SAN FRANCISCO, California: Cybersecurity firm Obsidian Security is raising alarms about escalating security risks from unauthorized SaaS-to-SaaS application integrations, warning enterprises face massive breach exposure without continuous visibility across their software ecosystems.
Joseph Gothelf, Wyndham’s Vice President of Cybersecurity, stated, “In the absence of continuous visibility into the entire SaaS ecosystem, especially unauthorized activity between SaaS applications, we are looking at a huge data breach waiting to happen.”
The warning comes as Obsidian Security demonstrated its ability to detect the recent Salesloft breach in near real-time. Company CEO Hasan Imam stated Obsidian detected breach signs “earlier than anybody else,” operating in parallel with incident response firm Mandiant, adding “None of our customers lost any data due to this breach.”
The security challenge stems from the proliferation of SaaS application integrations that operate outside traditional security perimeters. Imam emphasized, “SaaS-to-SaaS security requires a new layer in enterprise defense and focused investment,” noting it is “architecturally separated from all the things we have been thinking about,” including endpoint protection, network security, and user access controls.
Traditional enterprise security architectures fail to address unauthorized data flows between connected SaaS applications, creating blind spots that attackers increasingly exploit.
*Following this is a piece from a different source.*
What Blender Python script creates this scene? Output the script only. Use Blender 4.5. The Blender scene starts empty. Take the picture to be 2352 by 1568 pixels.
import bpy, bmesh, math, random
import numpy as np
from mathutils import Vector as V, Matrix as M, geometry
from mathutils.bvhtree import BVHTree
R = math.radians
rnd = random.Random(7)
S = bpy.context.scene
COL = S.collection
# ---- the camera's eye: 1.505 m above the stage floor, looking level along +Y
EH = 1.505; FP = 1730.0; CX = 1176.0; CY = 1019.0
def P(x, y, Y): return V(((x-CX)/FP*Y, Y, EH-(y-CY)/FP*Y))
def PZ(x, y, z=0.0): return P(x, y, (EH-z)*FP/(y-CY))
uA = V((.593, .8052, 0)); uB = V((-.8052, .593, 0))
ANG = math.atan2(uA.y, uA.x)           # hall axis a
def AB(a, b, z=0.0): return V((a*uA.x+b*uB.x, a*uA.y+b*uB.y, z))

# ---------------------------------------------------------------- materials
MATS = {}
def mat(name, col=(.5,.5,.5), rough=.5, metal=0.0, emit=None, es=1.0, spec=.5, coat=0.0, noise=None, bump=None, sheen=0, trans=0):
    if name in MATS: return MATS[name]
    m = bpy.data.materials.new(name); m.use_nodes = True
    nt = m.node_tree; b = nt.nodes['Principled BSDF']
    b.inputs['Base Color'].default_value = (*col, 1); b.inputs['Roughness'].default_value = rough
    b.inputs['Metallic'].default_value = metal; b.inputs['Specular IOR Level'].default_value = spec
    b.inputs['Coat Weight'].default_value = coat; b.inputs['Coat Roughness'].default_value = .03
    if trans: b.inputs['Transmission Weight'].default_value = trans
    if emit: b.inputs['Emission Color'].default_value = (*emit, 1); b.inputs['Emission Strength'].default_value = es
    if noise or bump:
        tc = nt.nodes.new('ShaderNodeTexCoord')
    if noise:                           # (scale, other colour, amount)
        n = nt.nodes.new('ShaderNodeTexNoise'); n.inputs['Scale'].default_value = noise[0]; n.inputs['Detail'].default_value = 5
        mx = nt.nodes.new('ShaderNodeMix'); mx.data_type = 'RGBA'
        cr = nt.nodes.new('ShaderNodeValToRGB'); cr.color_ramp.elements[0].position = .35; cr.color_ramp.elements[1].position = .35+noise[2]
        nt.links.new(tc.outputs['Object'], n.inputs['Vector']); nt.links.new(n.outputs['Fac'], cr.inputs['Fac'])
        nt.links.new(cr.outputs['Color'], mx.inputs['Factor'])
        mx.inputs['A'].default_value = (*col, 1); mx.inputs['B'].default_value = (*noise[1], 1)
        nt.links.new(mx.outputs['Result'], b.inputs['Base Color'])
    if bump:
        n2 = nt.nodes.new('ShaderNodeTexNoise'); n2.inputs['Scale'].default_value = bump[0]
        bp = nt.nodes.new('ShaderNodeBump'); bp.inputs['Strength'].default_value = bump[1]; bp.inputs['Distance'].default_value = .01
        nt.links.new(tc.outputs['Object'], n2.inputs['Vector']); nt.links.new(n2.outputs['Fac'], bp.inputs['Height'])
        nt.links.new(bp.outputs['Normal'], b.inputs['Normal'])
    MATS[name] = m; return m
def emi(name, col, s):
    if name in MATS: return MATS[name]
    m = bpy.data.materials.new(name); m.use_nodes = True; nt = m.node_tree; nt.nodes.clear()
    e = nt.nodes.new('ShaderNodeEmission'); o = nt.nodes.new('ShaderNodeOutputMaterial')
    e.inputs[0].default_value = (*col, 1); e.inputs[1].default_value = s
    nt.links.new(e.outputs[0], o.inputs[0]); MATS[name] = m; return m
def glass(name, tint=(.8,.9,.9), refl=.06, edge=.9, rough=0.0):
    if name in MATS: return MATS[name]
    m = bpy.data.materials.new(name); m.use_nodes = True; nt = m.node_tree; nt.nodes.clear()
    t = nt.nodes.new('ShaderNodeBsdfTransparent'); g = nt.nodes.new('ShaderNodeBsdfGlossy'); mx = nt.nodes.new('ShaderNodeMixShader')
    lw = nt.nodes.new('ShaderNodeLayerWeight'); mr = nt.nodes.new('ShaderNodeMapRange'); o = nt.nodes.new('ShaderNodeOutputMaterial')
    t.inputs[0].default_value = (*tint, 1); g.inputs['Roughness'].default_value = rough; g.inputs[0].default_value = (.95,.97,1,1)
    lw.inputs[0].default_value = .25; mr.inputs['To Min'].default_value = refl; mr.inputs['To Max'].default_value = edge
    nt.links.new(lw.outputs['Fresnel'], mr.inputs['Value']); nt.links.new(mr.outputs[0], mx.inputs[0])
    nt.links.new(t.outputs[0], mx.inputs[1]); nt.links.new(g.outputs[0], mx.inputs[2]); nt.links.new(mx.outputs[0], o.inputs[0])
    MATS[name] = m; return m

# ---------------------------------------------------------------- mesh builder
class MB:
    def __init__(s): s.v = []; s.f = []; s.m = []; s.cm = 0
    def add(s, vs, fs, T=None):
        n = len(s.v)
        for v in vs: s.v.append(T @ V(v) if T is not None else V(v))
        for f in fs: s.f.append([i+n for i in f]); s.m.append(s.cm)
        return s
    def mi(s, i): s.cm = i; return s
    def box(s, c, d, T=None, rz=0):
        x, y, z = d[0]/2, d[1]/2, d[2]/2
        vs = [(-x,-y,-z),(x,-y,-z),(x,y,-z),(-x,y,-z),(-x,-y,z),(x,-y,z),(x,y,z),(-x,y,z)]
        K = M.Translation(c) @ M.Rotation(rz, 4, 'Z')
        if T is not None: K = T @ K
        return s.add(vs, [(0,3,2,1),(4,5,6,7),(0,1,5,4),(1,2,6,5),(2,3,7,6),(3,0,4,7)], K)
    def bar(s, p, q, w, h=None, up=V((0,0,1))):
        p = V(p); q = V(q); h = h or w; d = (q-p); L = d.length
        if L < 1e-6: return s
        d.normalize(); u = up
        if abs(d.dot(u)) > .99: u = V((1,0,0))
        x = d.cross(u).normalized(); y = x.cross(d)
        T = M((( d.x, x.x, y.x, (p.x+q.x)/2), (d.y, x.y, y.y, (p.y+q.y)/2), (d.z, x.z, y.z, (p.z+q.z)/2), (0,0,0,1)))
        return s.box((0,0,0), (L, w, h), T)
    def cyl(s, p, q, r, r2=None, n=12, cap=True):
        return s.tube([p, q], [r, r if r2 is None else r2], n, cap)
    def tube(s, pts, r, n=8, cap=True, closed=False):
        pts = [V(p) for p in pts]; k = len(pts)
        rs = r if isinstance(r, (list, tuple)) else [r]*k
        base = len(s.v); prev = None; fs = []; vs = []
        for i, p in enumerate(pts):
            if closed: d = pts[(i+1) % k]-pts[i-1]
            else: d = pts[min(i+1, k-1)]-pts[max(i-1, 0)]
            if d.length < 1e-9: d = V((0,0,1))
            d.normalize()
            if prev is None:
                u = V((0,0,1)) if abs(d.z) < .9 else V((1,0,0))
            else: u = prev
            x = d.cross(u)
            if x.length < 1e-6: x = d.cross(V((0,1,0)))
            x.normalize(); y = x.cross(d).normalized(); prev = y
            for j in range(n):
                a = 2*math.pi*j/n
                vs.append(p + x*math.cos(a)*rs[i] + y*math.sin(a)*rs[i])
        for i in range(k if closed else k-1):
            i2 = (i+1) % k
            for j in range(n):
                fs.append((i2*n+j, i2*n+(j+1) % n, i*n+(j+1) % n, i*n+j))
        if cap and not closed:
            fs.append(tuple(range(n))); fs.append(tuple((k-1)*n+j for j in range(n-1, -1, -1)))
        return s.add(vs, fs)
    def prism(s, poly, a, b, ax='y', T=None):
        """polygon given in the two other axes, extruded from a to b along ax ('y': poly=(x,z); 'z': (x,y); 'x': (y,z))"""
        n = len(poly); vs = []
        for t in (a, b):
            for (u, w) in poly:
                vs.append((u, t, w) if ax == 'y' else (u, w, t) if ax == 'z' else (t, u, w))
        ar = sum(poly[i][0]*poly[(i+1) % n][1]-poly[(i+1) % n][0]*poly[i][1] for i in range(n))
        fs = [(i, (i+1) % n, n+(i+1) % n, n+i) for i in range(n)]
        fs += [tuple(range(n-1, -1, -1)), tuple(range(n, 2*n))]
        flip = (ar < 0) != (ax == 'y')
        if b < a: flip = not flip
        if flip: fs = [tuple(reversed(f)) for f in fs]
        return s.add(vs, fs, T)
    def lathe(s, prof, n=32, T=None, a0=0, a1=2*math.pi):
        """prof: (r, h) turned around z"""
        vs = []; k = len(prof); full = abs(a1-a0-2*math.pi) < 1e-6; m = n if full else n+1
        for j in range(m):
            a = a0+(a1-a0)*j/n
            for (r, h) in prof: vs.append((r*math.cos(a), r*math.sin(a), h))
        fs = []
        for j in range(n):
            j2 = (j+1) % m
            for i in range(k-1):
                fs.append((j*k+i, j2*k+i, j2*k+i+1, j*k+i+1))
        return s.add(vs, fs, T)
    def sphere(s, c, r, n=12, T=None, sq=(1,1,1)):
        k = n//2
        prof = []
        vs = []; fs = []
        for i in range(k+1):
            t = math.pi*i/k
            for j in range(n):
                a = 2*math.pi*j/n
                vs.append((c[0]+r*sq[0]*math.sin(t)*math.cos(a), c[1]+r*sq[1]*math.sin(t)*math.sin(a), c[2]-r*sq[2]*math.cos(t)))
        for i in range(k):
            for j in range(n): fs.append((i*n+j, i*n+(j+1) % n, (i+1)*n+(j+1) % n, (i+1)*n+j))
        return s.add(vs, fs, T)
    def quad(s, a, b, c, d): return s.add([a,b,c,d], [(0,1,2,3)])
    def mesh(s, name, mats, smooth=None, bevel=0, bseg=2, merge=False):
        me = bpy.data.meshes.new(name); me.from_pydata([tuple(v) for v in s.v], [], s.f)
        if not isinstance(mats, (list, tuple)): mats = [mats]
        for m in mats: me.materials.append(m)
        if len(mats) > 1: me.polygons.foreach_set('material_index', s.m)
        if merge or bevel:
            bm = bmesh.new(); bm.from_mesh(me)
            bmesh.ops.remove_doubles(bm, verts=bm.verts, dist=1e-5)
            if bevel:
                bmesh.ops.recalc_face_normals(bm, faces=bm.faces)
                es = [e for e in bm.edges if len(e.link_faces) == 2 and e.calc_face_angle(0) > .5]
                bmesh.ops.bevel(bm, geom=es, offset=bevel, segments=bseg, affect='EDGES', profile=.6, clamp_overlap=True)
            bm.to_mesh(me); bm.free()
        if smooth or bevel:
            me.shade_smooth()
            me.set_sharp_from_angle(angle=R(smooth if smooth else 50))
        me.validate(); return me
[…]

Imam stated the threat “requires a novel approach and focus to truly solve this problem,” as conventional security tools lack visibility into application-to-application communications.
The Salesloft breach highlighted how SaaS integrations can serve as attack vectors, with compromised applications potentially accessing data across entire connected ecosystems. Enterprises typically deploy dozens or hundreds of SaaS applications with complex integration patterns, creating extensive attack surfaces.
Obsidian Security’s platform provides continuous monitoring of SaaS application behavior, detecting anomalous integration activity and unauthorized data access patterns. The company’s early detection capability during the Salesloft incident demonstrates how real-time SaaS security monitoring can prevent data exfiltration even when breaches occur upstream.